Ocean Spray's response to the moment was instructive precisely because it was the opposite of the prosperity-gospel model: Ocean Spray did not ask Apodaca for anything. The company gave him a truck, partnered authentically with him on subsequent activations, and donated to causes he supported. The "asking" in the original piece's framing was the brand asking itself what its consumers were doing, listening, and responding generously. That posture — generosity-out, not extraction-in — is the inverse of the prosperity-gospel communications model.
Frequently Asked Questions
What is the prosperity gospel?
A modern American Christian theological movement that interprets biblical passages about faith and prayer — including Matthew 7:7 ("Ask, and it will be given to you") — as a transactional guarantee that faith, often paired with financial giving to the ministry, will produce material wealth, health, and success.
Who are the biggest prosperity preachers?
Joel Osteen, Kenneth Copeland, Creflo Dollar, Joyce Meyer, T.D. Jakes, Benny Hinn, and Paula White-Cain are among the largest. Estimated net worths range from approximately $5 million (White-Cain) to $300–750 million (Copeland), with most in the $20–100 million range.
Is the prosperity gospel orthodox Christian teaching?
No. It is criticized across the historic Christian theological spectrum — Catholic, Orthodox, mainline Protestant, and most evangelical traditions — as a distortion of biblical teaching on suffering, materialism, and the meaning of faith. Some prosperity teachers, notably Benny Hinn in 2019, have publicly renounced aspects of the movement.

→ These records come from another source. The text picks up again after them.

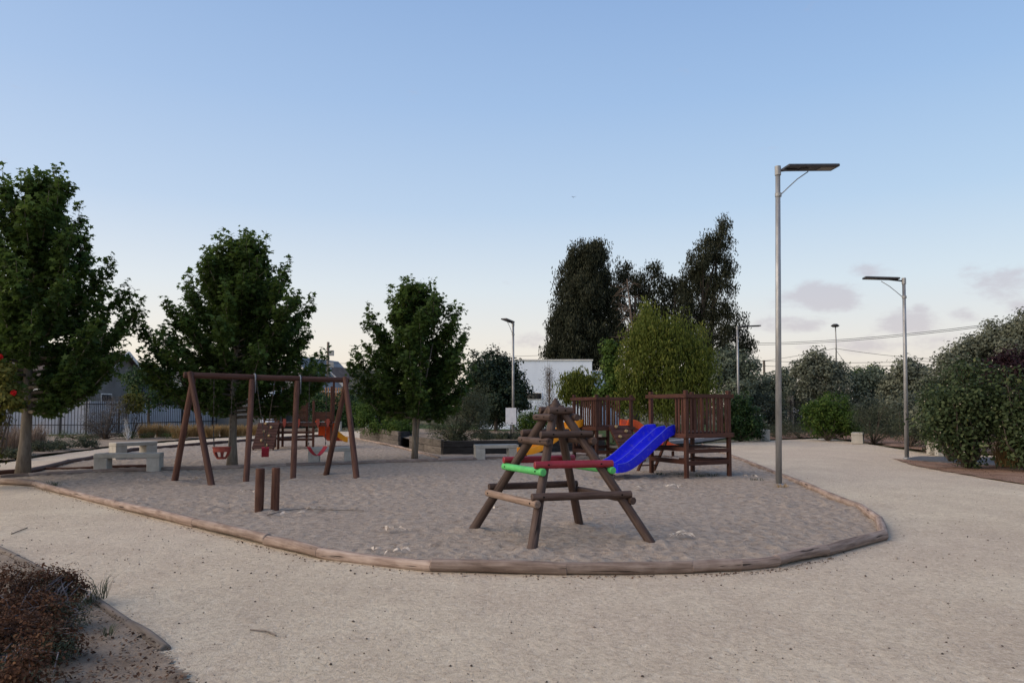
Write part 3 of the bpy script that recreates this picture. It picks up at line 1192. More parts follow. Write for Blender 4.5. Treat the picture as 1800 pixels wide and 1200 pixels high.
def belt_swing(t, zlow, width, twist, label, sway=0.0):
    b = BEAM_A.lerp(BEAM_B, t)
    root = empty('belt_swing', Vector((b.x, b.y, 0)), 0, label, 'swing', 'belt swings on the log frame')
    ax = (SW_D * math.cos(twist) + SW_S * math.sin(twist))
    dp = Vector((-ax.y, ax.x, 0))
    sw = SW_S * sway
    hw = width / 2
    zt = zlow + .20
    mb = MB()
    n, wv = 16, .075
    for i in range(n + 1):
        x = -1 + 2 * i / n
        p = ax * (hw * x) + Vector((0, 0, zlow + .20 * abs(x) ** 1.7)) + sw
        tx = .007
        for s1, s2 in ((-1, 0), (1, 0), (1, 1), (-1, 1)):
            mb.v.append(tuple(p + dp * (wv * s1) + Vector((0, 0, tx * s2))))
    for i in range(n):
        for k_ in range(4):
            k2 = (k_ + 1) % 4
            mb.f.append((i * 4 + k_, i * 4 + k2, i * 4 + 4 + k2, i * 4 + 4 + k_))
    mb.f += [(3, 2, 1, 0), tuple(n * 4 + k_ for k_ in range(4))]
    mb.obj('seat', M['red_rubber'], root, smooth=False)
    for s in (-1, 1):
        mb = MB()
        chain(mb, ax * (hw * s) + sw + Vector((0, 0, zt)), SW_D * (.20 * s) + Vector((0, 0, b.z - .06)))
        mb.obj('chain', M['chain_metal'], root)


belt_swing(.45, .48, .42, R(-74), 'red rubber belt swing turned edge on, behind the short stumps', .05)
belt_swing(.80, .46, .44, R(-14), 'red rubber belt swing sagging in the far bay beside the last legs')


def bucket_swing(t, zlow):
    b = BEAM_A.lerp(BEAM_B, t)
    root = empty('bucket_swing', Vector((b.x, b.y, 0)), math.atan2(SW_D.y, SW_D.x) + R(-18), 'brick red toddler bucket swing with leg holes', 'swing')
    # tub: lathed half shell with two leg openings
    mb = MB()
    n, rows = 28, 8
    hw, hd, H = .175, .12, .24
    inner = []
    for shell_ in (0, 1):
        for j in range(rows + 1):
            t_ = j / rows
            z = zlow + H * t_
            k_ = (.50 + .50 * math.sin(min(1, t_ * 1.25) * math.pi / 2)) * (1 - .06 * shell_)
            for i in range(n):
                a = 2 * math.pi * i / n
                mb.v.append((hw * k_ * math.cos(a), hd * k_ * math.sin(a), z + (.012 if shell_ else 0)))
    def opening(i, j):
        a = 2 * math.pi * (i + .5) / n
        # leg holes at front quarter left and right
        return j in (1, 2, 3, 4) and (abs(a - R(244)) < R(20) or abs(a - R(296)) < R(20) or abs(a - R(64)) < R(16) or abs(a - R(116)) < R(16))
    S_ = (rows + 1) * n
    for j in range(rows):
        for i in range(n):
            i2 = (i + 1) % n
            if opening(i, j):
                continue
            mb.f.append((j * n + i, j * n + i2, (j + 1) * n + i2, (j + 1) * n + i))
            mb.f.append((S_ + j * n + i2, S_ + j * n + i, S_ + (j + 1) * n + i, S_ + (j + 1) * n + i2))
    for i in range(n):
        i2 = (i + 1) % n
        mb.f.append((rows * n + i, rows * n + i2, S_ + rows * n + i2, S_ + rows * n + i))
    mb.f.append(tuple(range(n - 1, -1, -1)))
    mb.obj('seat', M['brick_rubber'], root)
    mb = MB()
    mb.tube([(hw * 1.02 * math.cos(2 * math.pi * i / 24), hd * 1.02 * math.sin(2 * math.pi * i / 24), zlow + H) for i in range(25)], .014, 6)
    mb.obj('rim', M['brick_rubber'], root, smooth=True)
    for s in (-1, 1):
        mb = MB()
        for w in (-1, 1):
            chain(mb, (hw * s * .85, hd * w * .6, zlow + H), (hw * s * .95, 0, zlow + H + .30))
        chain(mb, (hw * s * .95, 0, zlow + H + .30), (.18 * s, 0, b.z - .06))
        mb.obj('chain', M['chain_metal'], root)


bucket_swing(.185, .47)

# ---- two stumps in front of the swings
for (u, v_, h, lab) in ((455, 899, .64, 'round brown timber stump in front of swings, the one nearer the bucket swing'),
                        (483, 897, .64, 'round brown timber stump in front of swings, the one nearer the pyramid')):
    p = G(u, v_)
    o = log('timber_stump', Vector((p.x, p.y, -.05)), Vector((p.x + .01, p.y, h)), .062, M['post_timber'], None, .064, 20, 6, .006, .07)
    tag(o, lab, 'stump', 'timber stumps in front of swings')


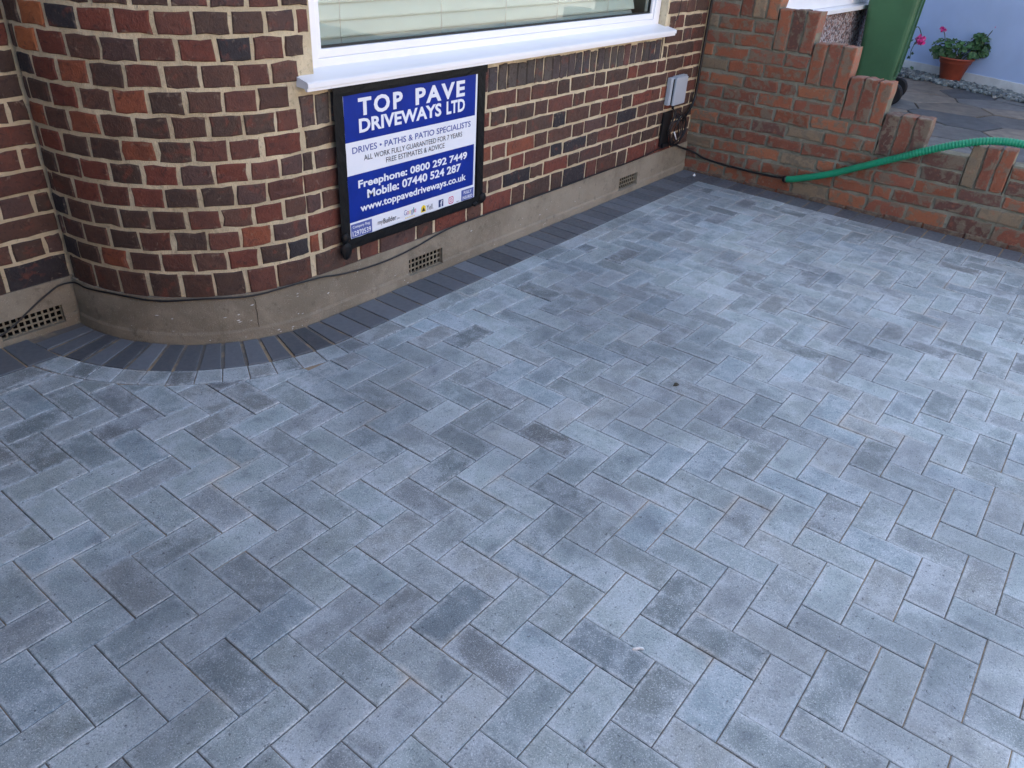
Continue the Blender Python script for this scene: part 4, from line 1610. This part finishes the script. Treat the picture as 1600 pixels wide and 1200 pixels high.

Why has the prosperity gospel been so commercially successful?
The model combines aspirational messaging, broadcast television infrastructure, megachurch architecture optimized for media production, sophisticated direct-response fundraising, tax-deductible status under church law, and a theological framework that protects itself from refutation (if the prayer fails, the petitioner's faith was insufficient).